Taylor, Billie and Beyoncé will, of course, be fierce competition in these categories, although it’s worth noting that Taylor has never won for Song, and Beyoncé, despite her record haul of noms, has stunningly only won one of the Big 3, for Song of the Year way back in 2010 (“Single Ladies”), whereas Billie, alongside her brother FINNEAS, has four Song and Record wins since 2020.

Meanwhile, pop supernovas Carpenter (whether “Espresso” or “Please Please Please”) and Roan (the unstoppable “Good Luck, Babe!” or perhaps the accelerating “Hot to Go!”) certainly seem poised for Record and Song noms. Grammy voters, though, with exception, tend to favor Meaningfulness (see “What Was I Made For,” last year’s Song winner from Barbie) or artists with a traditionalist bent (Silk Sonic, H.E.R., Bonnie Raitt). Along those lines, it’s not hard to see Hozier’s smoldering mid-tempo #1, “Too Sweet,” capturing Song or Record. Similarly, Teddy Swims’ “Lose Control” has the show-stopping appeal of Adele’s torch songs; it’s the kind of song and performance that Grammy voters love to reward. I’d put Benson Boone’s “Beautiful Things” in that category as well, but it may lack the gravitas needed to pull an upset. SZA’s “Saturn” and Musgraves’ “Deeper Well” deserve noms, but it’s hard to imagine either winning. The Grammys don’t know what to do with Zach Bryan, and that’s fine with him, because he couldn’t care less. So we’ll see what happens with “Pink Skies” or a newer single. Morgan Wallen has NEVER been nominated for a Grammy; his duet partner, Post Malone, has, so perhaps this is the year. (And Malone, the duet partner du jour, has his own album coming in August.)

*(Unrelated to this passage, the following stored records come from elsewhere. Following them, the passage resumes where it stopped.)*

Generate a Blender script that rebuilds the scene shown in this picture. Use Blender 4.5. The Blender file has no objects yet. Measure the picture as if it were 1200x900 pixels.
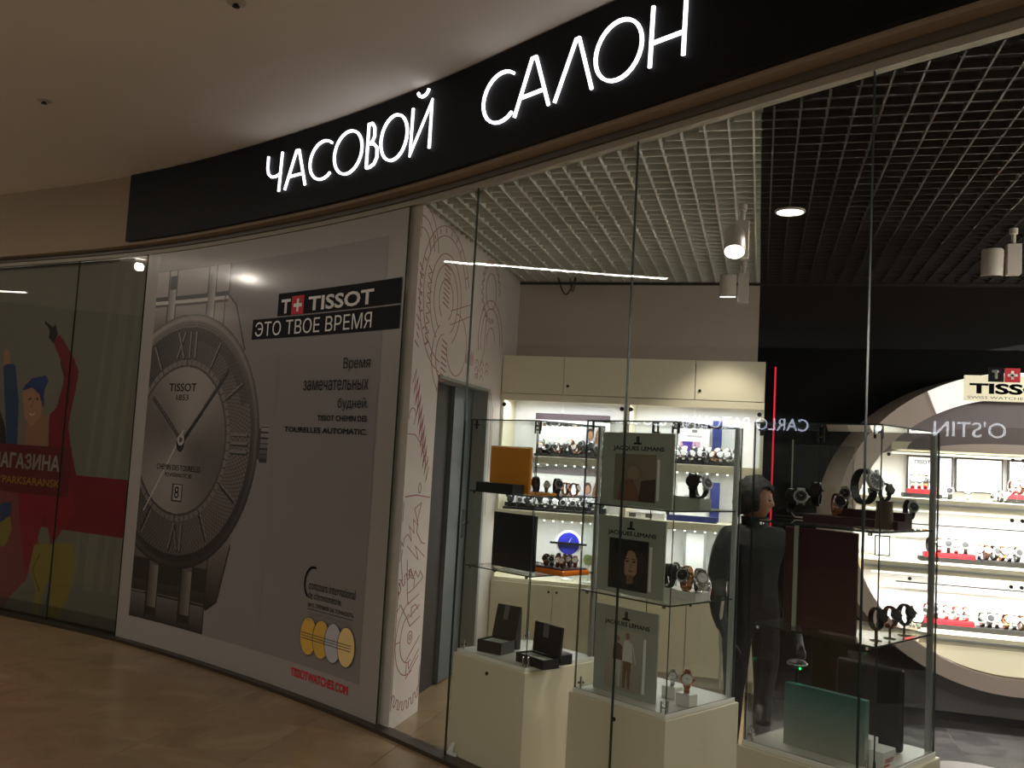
import bpy, bmesh, math, random
import numpy as np
from mathutils import Vector, Matrix
random.seed(7)
PI = math.pi
scene = bpy.context.scene
COL = scene.collection

# ------------------------------------------------------------------ camera
H = 1.55
FPX, VX, VY, YAW = 1069.858, 764.690, 13639.321, 0.268264      # focal length in pixels of 1200x900, zenith point, yaw to the room
def _basis():
    up = np.array([VX, VY, -FPX]); up /= np.linalg.norm(up)
    fw = np.array([0, 0, -1.]); fh = fw - up*(fw@up); fh /= np.linalg.norm(fh)
    rt = np.cross(fh, up); c, s = math.cos(YAW), math.sin(YAW)
    return rt*c - fh*s, fh*c + rt*s, up
BX, BY, BZ = _basis()
cam_d = bpy.data.cameras.new('camera'); cam = bpy.data.objects.new('camera', cam_d); COL.objects.link(cam)
m3 = Matrix([[BX[0], BX[1], BX[2]], [BY[0], BY[1], BY[2]], [BZ[0], BZ[1], BZ[2]]])
cam.matrix_world = Matrix.Translation((0, 0, H)) @ m3.to_4x4()
cam_d.sensor_fit = 'HORIZONTAL'; cam_d.sensor_width = 36; cam_d.lens = FPX/1200*36; cam_d.clip_start = .05; cam_d.clip_end = 200
scene.camera = cam
def ray(px, py):
    d = np.array([px-600, -(py-450), -FPX]); return np.array([d@BX, d@BY, d@BZ])
def onz(px, py, z): r = ray(px, py); k = (z-H)/r[2]; return (r[0]*k, r[1]*k)
def ony(px, py, y): r = ray(px, py); k = y/r[1]; return (r[0]*k, H+r[2]*k)       # -> x, z
def onx(px, py, x): r = ray(px, py); k = x/r[0]; return (r[1]*k, H+r[2]*k)       # -> y, z

# ------------------------------------------------------------------ world, exposure
scene.view_settings.view_transform = 'Standard'
try: scene.view_settings.look = 'None'
except Exception: pass
scene.view_settings.gamma = 1; scene.view_settings.use_curve_mapping = False
scene.view_settings.exposure = 0.0
scene.cycles.transparent_max_bounces = 40
scene.cycles.max_bounces = 10
w = bpy.data.worlds.new('world'); scene.world = w; w.use_nodes = True
w.node_tree.nodes['Background'].inputs[0].default_value = (1, .95, .88, 1)
w.node_tree.nodes['Background'].inputs[1].default_value = 0.9

LAMP = dict(tube=26, corr=17, letters=2.6, cab=7, cabmid=5.0, niche=44, spot=24, down=26, shopfill=24, pendant=34)  # corr, shopfill and pendant drive lamps added out of view as fill

def area(name, loc, sx, sy, power, col=(1, .95, .88), rot=(0, 0, 0), spread=180):
    l = bpy.data.lights.new(name, 'AREA'); l.shape = 'RECTANGLE'; l.size = sx; l.size_y = sy; l.energy = power; l.color = col
    l.spread = math.radians(spread)
    o = bpy.data.objects.new(name, l); COL.objects.link(o); o.location = loc; o.rotation_euler = rot
    return o
def spot(name, loc, power, rot=(0, 0, 0), ang=110, col=(1, .92, .82), rad=.05):
    l = bpy.data.lights.new(name, 'SPOT'); l.energy = power; l.spot_size = math.radians(ang); l.spot_blend = .6; l.color = col; l.shadow_soft_size = rad
    o = bpy.data.objects.new(name, l); COL.objects.link(o); o.location = loc; o.rotation_euler = rot
    return o
WARM = (1, .9, .78)
# corridor: added fill downlights behind the viewer and the ceiling tube whose mirror image shows in the glass
CORR = [(-3.0, -.3), (-4.2, -3.0), (-1.2, -2.4), (1.6, -1.4), (-8.05, 4.72)]
for i, (x, y) in enumerate(CORR):
    if i < 4: spot('corridor_real_and_fill_light', (x, y, 3.53), LAMP['corr']*4, ang=150, col=WARM, rad=.08)  # the first four are added out of view to light the corridor
    else:
        l = bpy.data.lights.new('corridor_real_and_fill_light', 'POINT'); l.energy = 15; l.color = WARM; l.shadow_soft_size = .045; o = bpy.data.objects.new('corridor_real_and_fill_light', l); COL.objects.link(o); o.location = (x, y, 3.47)
area('corridor_tube_light', (-6.1, 3.165, 3.513), .044, 1.97, LAMP['tube'], col=(1, .9, .78))

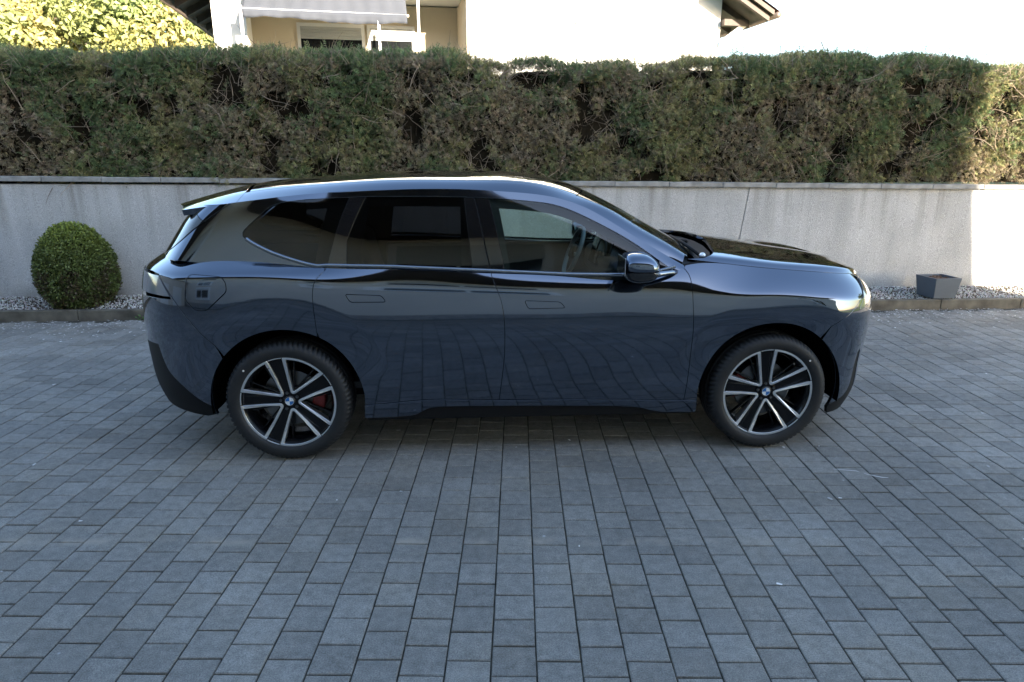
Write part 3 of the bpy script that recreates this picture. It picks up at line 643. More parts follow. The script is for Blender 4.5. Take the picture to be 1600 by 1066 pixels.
def offset(p, d):
    t = np.roll(p, -1, 0) - p; t /= np.linalg.norm(t, axis=1)[:, None] + 1e-12; n = np.stack([-t[:, 1], t[:, 0]], 1); m = n + np.roll(n, 1, 0); m /= np.linalg.norm(m, axis=1)[:, None] + 1e-12
    k = np.clip((m * n).sum(1), .4, 1); return p + m * (d / k)[:, None]
_pc = {}
def panel(name, patch, poly, mat, side, parent=None, gapw=.0022, h=.016, depth=.02, holes=(), lift=0, edge=.012):
    """a body panel: polygon in patch space -> smooth shell with turned-in edges; side 1 = right (camera side), -1 = left"""
    key = (name, tuple(round(float(c), 5) for q in poly for c in q), len(holes), lift)
    if side < 0 and key in _pc:
        P, N, F = _pc[key]; return mesh_obj(name, P * [1, -1, 1], [f[::-1] for f in F], mat, parent if parent is not None else car, normals=N * [1, -1, 1])
    def prep(pl, sign):
        p = resample(pl, edge)
        if area(p) < 0: p = p[::-1]
        return offset(p, sign * gapw)
    outer = prep(poly, 1); hs = [prep(hh_, -1) for hh_ in holes]; loops = [outer] + hs
    bnd = np.concatenate(loops); a, b = bnd.min(0), bnd.max(0)
    gx, gy = np.meshgrid(np.arange(a[0] + h / 2, b[0], h), np.arange(a[1] + h / 2, b[1], h)); gi = np.stack([gx.ravel(), gy.ravel()], 1)
    ok = inside(outer, gi)
    for q in hs: ok &= ~inside(q, gi)
    gi = gi[ok]
    if len(gi): gi = gi[np.concatenate([((q[:, None, :] - bnd[None]) ** 2).sum(2).min(1) for q in np.array_split(gi, max(1, len(gi) // 400))]) > (h * .45) ** 2]
    pts = np.concatenate([bnd, gi]) if len(gi) else bnd; ed = []; st = 0
    for q in loops: ed += [(st + i, st + (i + 1) % len(q)) for i in range(len(q))]; st += len(q)
    r = delaunay_2d_cdt([Vector(p) for p in pts], ed, [], 0, 1e-7); V2 = np.array([list(p) for p in r[0]]); T = np.array([t for t in r[2] if len(t) == 3])
    c = V2[T].mean(1); ok = inside(outer, c)
    for q in hs: ok &= ~inside(q, c)
    T = T[ok]; P, N = patch.P(V2); P = P + N * lift
    ar = np.cross(V2[T[:, 1]] - V2[T[:, 0]], V2[T[:, 2]] - V2[T[:, 0]]); T[ar < 0] = T[ar < 0][:, ::-1]
    F = [tuple(t) for t in T]
    if depth:
        for li, q in enumerate(loops):
            Pq, Nq = patch.P(q); Pq = Pq + Nq * lift; t = np.roll(Pq, -1, 0) - np.roll(Pq, 1, 0); t /= np.linalg.norm(t, axis=1)[:, None] + 1e-12
            o = np.cross(t, Nq) * (1 if li == 0 else 1)
            if li > 0: o = -o if False else np.cross(t, Nq) * -1
            k = len(q); b0 = len(P); R1 = Pq; R2 = Pq - Nq * .0025 + o * .0012; R3 = Pq - Nq * depth + o * .0012
            P = np.concatenate([P, R1, R2, R3]); N = np.concatenate([N, Nq, o, o])
            for a_, b_ in ((b0, b0 + k), (b0 + k, b0 + 2 * k)):
                for i in range(k):
                    j = (i + 1) % k; fq = (a_ + i, b_ + i, b_ + j, a_ + j); F.append(fq if li == 0 else fq[::-1])
    if side > 0: _pc[key] = (P, N, F)
    if side < 0: P = P * [1, -1, 1]; N = N * [1, -1, 1]; F = [f[::-1] for f in F]
    return mesh_obj(name, P, F, mat, parent if parent is not None else car, normals=N)
def bez(p0, p1, p2, p3, t): return (1 - t) ** 3 * p0 + 3 * t * (1 - t) ** 2 * p1 + 3 * t * t * (1 - t) * p2 + t ** 3 * p3
TT = [.2, .4, .6, .8, 1.0]
def wrap(x0, w0, x1, k1, k2): return [(bez(x0, x0 + k1 * (x1 - x0), x1, x1, t), bez(w0, w0, k2 * w0, 0, t)) for t in TT]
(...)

Kendrick, Sabrina, Chappell, Teddy and Benson

Finally, The Beatles’ elegiac “Now and Then” generated a lot of conversation upon its release, but given that the Grammy voting body continues to diversify and get younger, Paul and Ringo would be happy to just say hello, goodbye on Grammy night.

3. Will the Best New Artist race come down to Sabrina vs. Chappell?

Both are wholly deserving, both are on fire (and both are on Island). Still, if there’s one category where the Grammys are gonna Grammy the hardest, it’s Best New Artist, where previous winners such as Samara Joy and Esperanza Spalding signified the Recording Academy’s commitment to bedrock values: musicianship, craft, a connection to and respect for the past. (Last year’s winner, Victoria Monét, embodies those virtues, too.) Sabrina and Chappell are pure pop acts, more along the lines of recent winners Olivia Rodrigo and Dua Lipa, and both are feel-good examples of artists who toughed it out and overcame years of struggle to achieve their “overnight” success.

If they split the vote, Warner has two outstanding BNA contenders as well, in Swims and Boone, but the last dude to win BNA was Chance the Rapper back in 2017. If they also split the vote, there could be a lane for Afrobeats sensation Tems (already a five-time Grammy nominee) or even Shaboozey (one monster song, plus credits on Beyoncé’s album). There are plenty of other deserving newbies—GloRilla, Reneė Rapp, Sexyy Red, Tommy Richman, Michael Marcagi and Megan Moroney, to name a few—but it’s hard to ignore the streams and cultural momentum of Carpenter and Roan.